Ocean Carolina – Maudlin Days

Ocean Carolina cd
Ocean Carolina
Maudlin Days
Old Hand Record Company

Folk-Rock Gets a Smithsonian Overhaul

This is Ocean Carolina’s second album; a collective that revolves around the central figure of wordsmith and singer-extraordinare Michael Simone and wears its influences proudly on its collective arm. During a lifetime in the music business travelling the world, Simone has embraced all kinds of music from Southern Rock Funk, British Goth (the Cure & Cocteau Twins) and possibly most important of all, Dame Morrissey of Salford.
When you stir all of those ingredients together you achieve an album that is 100% Ocean Carolina but of a Country-Rock vintage.
The jangly guitar that opens opening track All I Can Do immediately caught my attention; then Simone’s slightly tortured and weary voice made me listen to his words quite intently. Then the melody certainly reeled me in; and a good story is very well told gently easing us in to the web.
It’s no great surprise to find most of the songs are about relationships that generally have an unhappy ending; but Simone’s way with words avoids the cliché’s and stereotypes that I have to listen to on a regular basis.
Just when you think you know where Ocean Carolina are going they through a curve ball with Cry Baby Cry which has a Soulful thread weaving through it via the bass lines.
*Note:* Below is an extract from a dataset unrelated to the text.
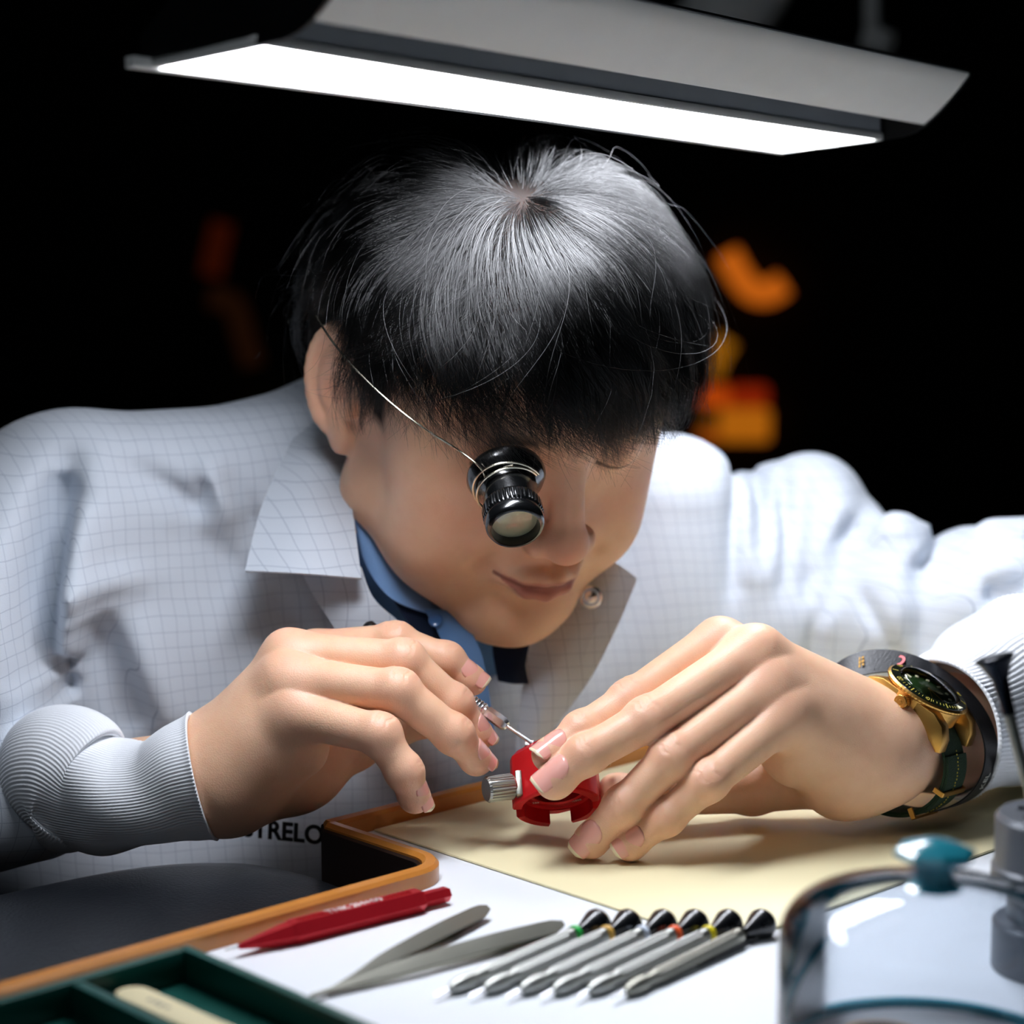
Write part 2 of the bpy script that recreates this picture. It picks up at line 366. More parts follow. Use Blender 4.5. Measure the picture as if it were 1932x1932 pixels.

Crazily the singer’s voice enters Scott Walker territory (or Marc Almond for younger readers) and it evolves into the first ‘Torch’ Alt. Country song I’ve ever heard; and it works on every level.
Half way through the album we casually stumble on the brittle acoustic opening of Nobody Wants to Cry and the bass cuts through it again, like a rusty knife leaving me slightly unnerved; but pressing replay to hear it all over again.
Shortly afterwards the band ease into a Country shuffle with Don’t Carry On as the guitarist goes all Vince Gill on a song that both Ryan Adams and Gill himself would be proud to have penned.
Maudlin Days ends with the beautifully mournful Someday Soon that showcases all that is good about this record from the various musicians to the song itself.
Producer Jon Graboff (Ryan Adams and the Cardinals!) has done an exceptional job here; teasing out tiny nuances within an overall ‘big landscape of a sound’ and allowing the singer to actually sing his songs without fear of getting lost in the mix.
Don’t worry about my reference points in this review; they will all make sense when you hear the finished article as all the constituent parts make for a wonderful album.